Letting Kids be Kids: The Strengthening Families Act

Juvenile Law Center,

For National Foster Care Month, we’ve focused on two important and connected issues for foster youth: promoting normalcy and achieving permanency. Achieving permanency, or ensuring that all kids in foster care have a permanent family, is critical for foster youth to be successful and avoid things like homelessness or unemployment.  However, “normalcy” is also essential to making sure that kids in foster care feel supported and encouraged every day.

If I wanted to spend the night at a friend's house, [my foster mom] would say "no."

Everybody in [my friend's] house would have to get clearance and [my social worker] would have to inspect the house.

Nobody wants to say to their friend "my social worker needs to come over and inspect your house" before you sleep over.

- Bruce

Youth in foster care often describe normalcy as being able to do all the things their friends who are not in foster care get to do: sleep over at a friend’s house, play on a school team, or go on vacation. It means feeling like a “normal” kid and having permanent family relationships – things that most people take for granted as part of growing up. But foster youth are routinely denied these typical childhood experiences because of the real or perceived need to get advance approval from the child welfare agency or the court, which often prevents youth from participating in childhood activities.

The Strengthening Families Act (SFA, 2014) requires child welfare systems to prioritize “normal” childhood experiences for foster youth, remove barriers to normalcy, and promote access to age-appropriate activities.
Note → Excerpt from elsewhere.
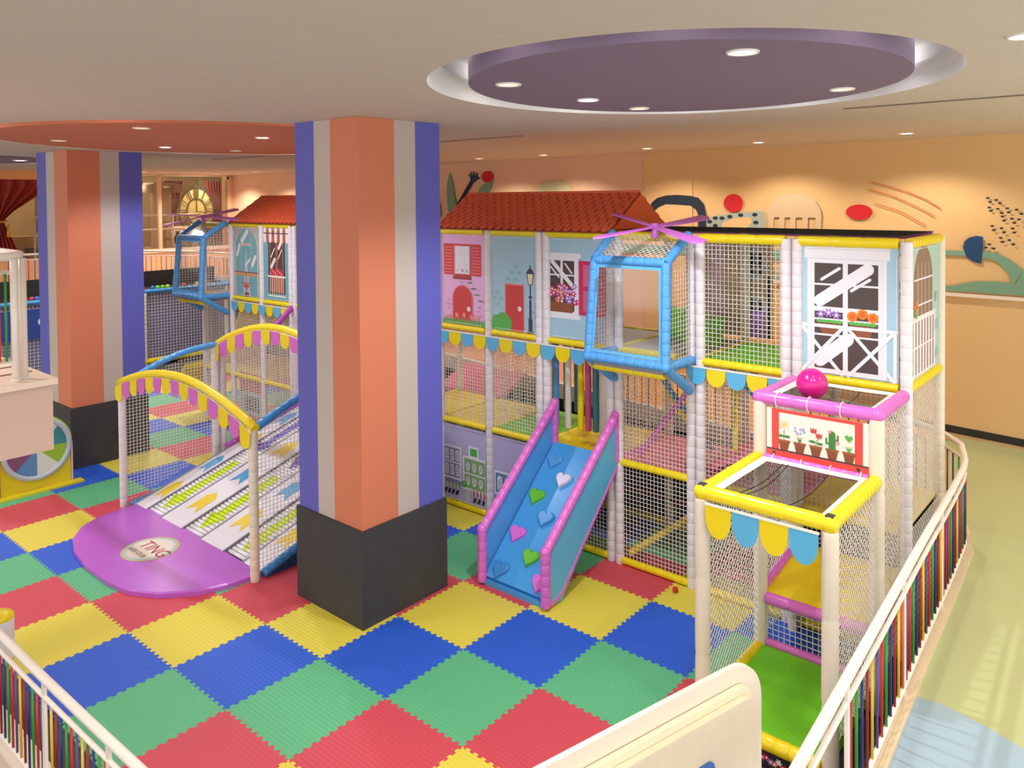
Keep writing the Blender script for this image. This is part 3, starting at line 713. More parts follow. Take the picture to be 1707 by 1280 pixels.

The law empowers foster parents and caregivers to make decisions about whether youth can participate in extracurricular and social activities, and be more involved in their communities.

By early 2016, states enacted laws and policies to comply with the new federal law, and children and families connected with the child welfare system will start to see improvements in terms of foster youth’s greater access to activities and less “red tape” or administrative delays.

Juvenile Law Center has created a range of tools and resources to help policy makers implement the normalcy provisions of the SFA and to help foster youth, foster parents, caseworkers, and caregivers understand and benefit from the changes in the law.

We created a guide to help states embed the SFA’s normalcy requirements into state laws and regulations, and this one-pager summarizes the key points of the SFA and what youth, foster parents, caseworkers, judges, and attorneys need to know about the federal law. Our Youth Fostering Change advocates developed a written agreement that outlines age-appropriate activities, responsibilities, and life skills for teens and older youth in foster care.

In collaboration with the Annie E. Casey Foundation and the Jim Casey Youth Opportunities Initiative, we are conducting a 6-part webinar training series on implementing the SFA. Several of the webinars focus on the normalcy provisions and can be accessed here: implementing the SFA in a 6-part webinar series.

As National Foster Care Month winds down, we must recognize that foster youth are just like all young adults: they need permanent supportive adult connections as they grow up and should be given opportunities to try new things, explore opportunities and be part of their communities. Only with both normalcy and permanency can foster youth have their best chance at leading productive and fulfilling lives and answer President Obama’s call to “chart the course of our nation’s unwritten history.”